Data shown:
— Begin —

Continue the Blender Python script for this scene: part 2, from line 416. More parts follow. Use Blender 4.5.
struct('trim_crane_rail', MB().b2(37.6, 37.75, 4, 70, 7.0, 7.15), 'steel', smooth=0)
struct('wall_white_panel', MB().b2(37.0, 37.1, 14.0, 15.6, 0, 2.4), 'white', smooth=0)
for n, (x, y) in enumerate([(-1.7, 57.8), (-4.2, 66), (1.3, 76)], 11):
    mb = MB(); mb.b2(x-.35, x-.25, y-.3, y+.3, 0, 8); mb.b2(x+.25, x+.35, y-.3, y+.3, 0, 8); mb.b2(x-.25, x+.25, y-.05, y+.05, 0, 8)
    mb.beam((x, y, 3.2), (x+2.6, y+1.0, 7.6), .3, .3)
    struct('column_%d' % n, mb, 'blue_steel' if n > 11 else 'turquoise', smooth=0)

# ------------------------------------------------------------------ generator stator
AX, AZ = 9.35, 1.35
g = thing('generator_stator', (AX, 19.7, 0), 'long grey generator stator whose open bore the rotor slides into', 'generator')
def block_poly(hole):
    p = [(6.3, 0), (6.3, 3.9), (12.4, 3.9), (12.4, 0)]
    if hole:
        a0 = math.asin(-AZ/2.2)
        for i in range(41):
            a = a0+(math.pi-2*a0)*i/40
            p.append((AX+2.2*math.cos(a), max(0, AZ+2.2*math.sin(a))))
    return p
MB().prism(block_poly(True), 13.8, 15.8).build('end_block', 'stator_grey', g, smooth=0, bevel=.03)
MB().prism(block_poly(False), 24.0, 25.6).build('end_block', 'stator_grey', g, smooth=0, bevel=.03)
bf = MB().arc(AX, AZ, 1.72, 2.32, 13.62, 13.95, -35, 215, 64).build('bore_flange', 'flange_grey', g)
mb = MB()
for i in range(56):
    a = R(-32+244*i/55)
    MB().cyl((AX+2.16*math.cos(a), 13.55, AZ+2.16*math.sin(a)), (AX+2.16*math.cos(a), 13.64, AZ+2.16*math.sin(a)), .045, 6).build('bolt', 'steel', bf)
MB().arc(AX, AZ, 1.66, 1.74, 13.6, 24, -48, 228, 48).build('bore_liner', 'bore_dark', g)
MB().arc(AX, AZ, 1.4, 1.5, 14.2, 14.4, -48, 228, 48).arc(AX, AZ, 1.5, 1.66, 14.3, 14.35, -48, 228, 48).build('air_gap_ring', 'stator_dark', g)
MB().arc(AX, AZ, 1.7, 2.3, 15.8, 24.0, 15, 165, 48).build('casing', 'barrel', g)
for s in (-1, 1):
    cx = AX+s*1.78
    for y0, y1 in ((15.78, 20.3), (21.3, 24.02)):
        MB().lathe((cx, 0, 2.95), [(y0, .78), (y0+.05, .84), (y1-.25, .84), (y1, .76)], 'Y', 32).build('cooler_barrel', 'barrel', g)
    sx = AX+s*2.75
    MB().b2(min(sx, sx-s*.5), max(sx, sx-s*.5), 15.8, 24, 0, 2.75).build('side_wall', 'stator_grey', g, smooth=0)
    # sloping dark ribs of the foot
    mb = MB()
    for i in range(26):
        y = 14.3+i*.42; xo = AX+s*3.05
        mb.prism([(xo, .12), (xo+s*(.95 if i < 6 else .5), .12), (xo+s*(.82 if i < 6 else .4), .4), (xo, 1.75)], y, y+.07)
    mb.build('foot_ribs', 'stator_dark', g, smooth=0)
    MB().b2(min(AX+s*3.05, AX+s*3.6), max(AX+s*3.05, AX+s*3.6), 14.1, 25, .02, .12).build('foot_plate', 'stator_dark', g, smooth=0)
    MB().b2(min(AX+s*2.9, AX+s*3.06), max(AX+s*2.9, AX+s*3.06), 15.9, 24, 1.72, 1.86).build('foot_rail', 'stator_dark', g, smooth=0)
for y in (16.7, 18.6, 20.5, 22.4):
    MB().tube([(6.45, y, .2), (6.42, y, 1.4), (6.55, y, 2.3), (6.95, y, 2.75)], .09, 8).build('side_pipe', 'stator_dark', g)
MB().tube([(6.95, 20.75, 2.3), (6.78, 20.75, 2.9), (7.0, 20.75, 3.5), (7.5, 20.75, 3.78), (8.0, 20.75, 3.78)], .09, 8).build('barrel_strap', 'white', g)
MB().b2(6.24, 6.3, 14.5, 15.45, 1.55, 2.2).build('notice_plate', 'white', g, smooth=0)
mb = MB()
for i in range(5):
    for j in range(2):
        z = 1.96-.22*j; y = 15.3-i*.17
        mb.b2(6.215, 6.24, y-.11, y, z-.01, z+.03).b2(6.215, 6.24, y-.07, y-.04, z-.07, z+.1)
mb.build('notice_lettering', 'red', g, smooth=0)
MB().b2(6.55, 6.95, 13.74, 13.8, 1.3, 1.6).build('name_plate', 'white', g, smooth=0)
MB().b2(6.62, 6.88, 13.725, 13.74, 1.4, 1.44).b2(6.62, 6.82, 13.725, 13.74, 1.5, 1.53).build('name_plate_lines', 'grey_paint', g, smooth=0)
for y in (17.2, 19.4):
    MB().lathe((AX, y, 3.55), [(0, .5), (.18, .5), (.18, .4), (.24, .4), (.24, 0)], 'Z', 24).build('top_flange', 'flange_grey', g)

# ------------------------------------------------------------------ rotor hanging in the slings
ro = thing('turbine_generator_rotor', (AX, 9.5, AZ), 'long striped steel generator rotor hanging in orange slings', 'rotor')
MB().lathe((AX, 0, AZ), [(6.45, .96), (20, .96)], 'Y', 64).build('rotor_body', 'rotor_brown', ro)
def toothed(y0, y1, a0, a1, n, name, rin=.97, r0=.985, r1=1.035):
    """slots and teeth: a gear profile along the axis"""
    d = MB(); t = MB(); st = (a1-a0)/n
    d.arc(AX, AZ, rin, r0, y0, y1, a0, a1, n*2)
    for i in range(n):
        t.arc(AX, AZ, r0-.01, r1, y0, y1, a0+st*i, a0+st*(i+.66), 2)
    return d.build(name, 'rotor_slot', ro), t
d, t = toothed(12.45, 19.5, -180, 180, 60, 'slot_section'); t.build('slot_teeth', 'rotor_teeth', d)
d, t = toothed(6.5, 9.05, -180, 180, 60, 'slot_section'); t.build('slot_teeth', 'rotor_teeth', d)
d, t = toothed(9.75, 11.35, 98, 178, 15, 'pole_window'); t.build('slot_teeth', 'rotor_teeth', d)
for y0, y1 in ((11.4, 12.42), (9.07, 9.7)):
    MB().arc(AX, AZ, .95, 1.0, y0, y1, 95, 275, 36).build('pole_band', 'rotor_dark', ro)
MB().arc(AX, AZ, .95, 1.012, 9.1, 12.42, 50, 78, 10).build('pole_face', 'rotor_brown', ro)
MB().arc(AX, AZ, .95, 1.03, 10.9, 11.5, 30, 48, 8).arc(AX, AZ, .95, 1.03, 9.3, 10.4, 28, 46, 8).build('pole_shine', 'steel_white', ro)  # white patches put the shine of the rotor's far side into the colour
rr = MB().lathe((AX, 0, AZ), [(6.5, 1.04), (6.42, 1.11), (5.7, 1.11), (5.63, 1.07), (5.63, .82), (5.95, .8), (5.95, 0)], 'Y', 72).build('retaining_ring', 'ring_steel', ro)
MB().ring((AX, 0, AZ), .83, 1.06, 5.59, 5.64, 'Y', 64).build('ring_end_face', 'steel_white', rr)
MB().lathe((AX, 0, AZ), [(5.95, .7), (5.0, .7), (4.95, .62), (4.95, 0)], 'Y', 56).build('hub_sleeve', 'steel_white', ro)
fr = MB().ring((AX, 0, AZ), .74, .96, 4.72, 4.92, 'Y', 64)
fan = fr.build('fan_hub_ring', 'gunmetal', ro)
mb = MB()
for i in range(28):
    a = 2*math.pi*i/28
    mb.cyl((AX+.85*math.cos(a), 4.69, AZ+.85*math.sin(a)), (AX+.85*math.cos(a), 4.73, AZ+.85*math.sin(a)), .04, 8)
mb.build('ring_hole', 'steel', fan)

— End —

Exercise directions: What are the exact lines from the beginning of the material through the line containing "struct('column_%d' % n, mb, 'blue_steel'"? Write out those lines alone.

Task solution:
Continue the Blender Python script for this scene: part 2, from line 416. More parts follow. Use Blender 4.5.
struct('trim_crane_rail', MB().b2(37.6, 37.75, 4, 70, 7.0, 7.15), 'steel', smooth=0)
struct('wall_white_panel', MB().b2(37.0, 37.1, 14.0, 15.6, 0, 2.4), 'white', smooth=0)
for n, (x, y) in enumerate([(-1.7, 57.8), (-4.2, 66), (1.3, 76)], 11):
    mb = MB(); mb.b2(x-.35, x-.25, y-.3, y+.3, 0, 8); mb.b2(x+.25, x+.35, y-.3, y+.3, 0, 8); mb.b2(x-.25, x+.25, y-.05, y+.05, 0, 8)
    mb.beam((x, y, 3.2), (x+2.6, y+1.0, 7.6), .3, .3)
    struct('column_%d' % n, mb, 'blue_steel' if n > 11 else 'turquoise', smooth=0)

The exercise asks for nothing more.